MAKE BREAD: "Peter Reinhart's Whole Grain Breads: New Techniques, Extraordinary Flavor." Reinhart's first book, "The Bread Baker's Apprentice," won both James Beard and International Association of Culinary Professionals awards. I took several of the newest breadmaking books to a very talented baking instructor who, after studying them, declared this one, hands-down, had the best information, techniques and recipes. It is, however, a cookbook for the professional baker or the very, very serious home one who wants to know how to make artisan-quality whole-grain breads and convert sweet bakery products such as cinnamon buns to healthier whole-grain versions. Ten Speed Press. $35.

MAKE DESSERT: "Pure Dessert: True Flavors, Inspiring Ingredients, and Simple Recipes." Author Alice Medrich, founder of Cocolat, a chocolate dessert company, and author of several famous all-chocolate dessert cookbooks, does a 180 in this book. She turns her attention to other flavors: milk; grains, nuts and seeds; fruit; honey and sugar; herbs, spices, flowers and leaves; and wine, beer and spirits. And she makes the recipes simple enough to showcase them. Cardamom-Roasted Figs, Jasmine Panna Cotta, and Strawberries With Single-Malt Sabayon. Refreshing changes. Artisan. $35.

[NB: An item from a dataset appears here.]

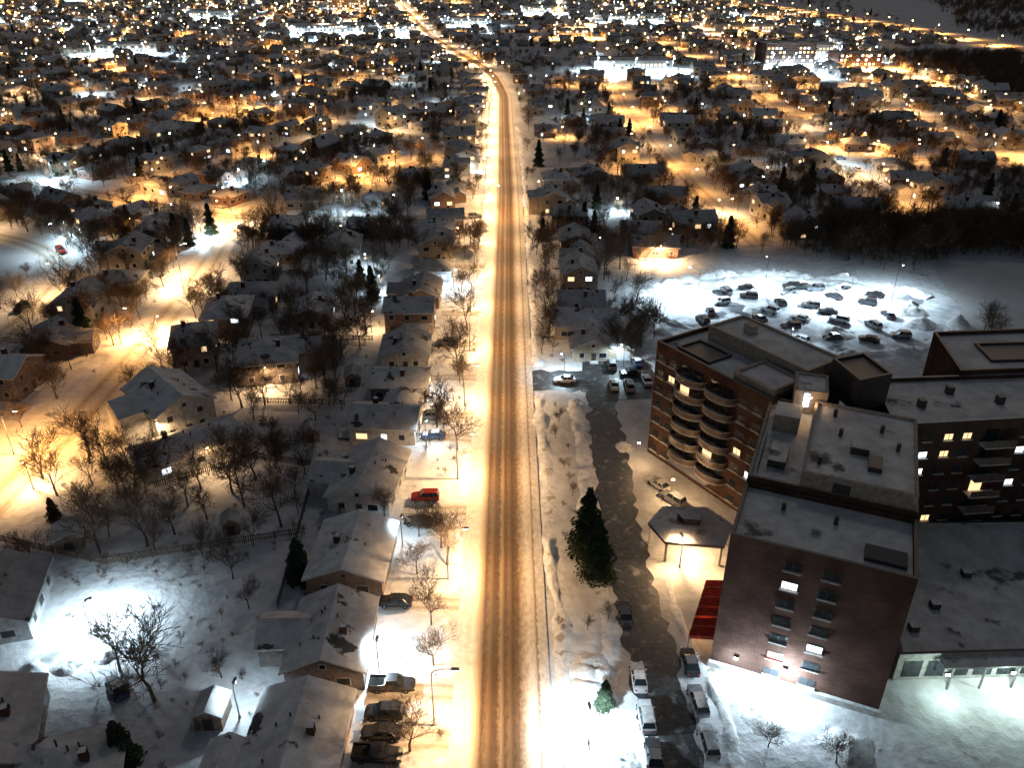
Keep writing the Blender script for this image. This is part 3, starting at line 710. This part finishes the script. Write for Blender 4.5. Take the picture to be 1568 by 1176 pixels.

JUST READ ABOUT IT: "The Tenth Muse: My Life in Food." This autobiography of senior editor and VP at Alfred A. Knopf Judith Jones, who fostered such luminaries as Julia Child, Marcella Hazan, Madhur Jaffrey and Edna Lewis, is the read of the season for the culinary cognoscente. All stargazers like to look behind the scenes — television certainly has proved that. I only wish that she had left off the recipes and added more about her fascinating life with these culinary icons. Knopf. $24.95.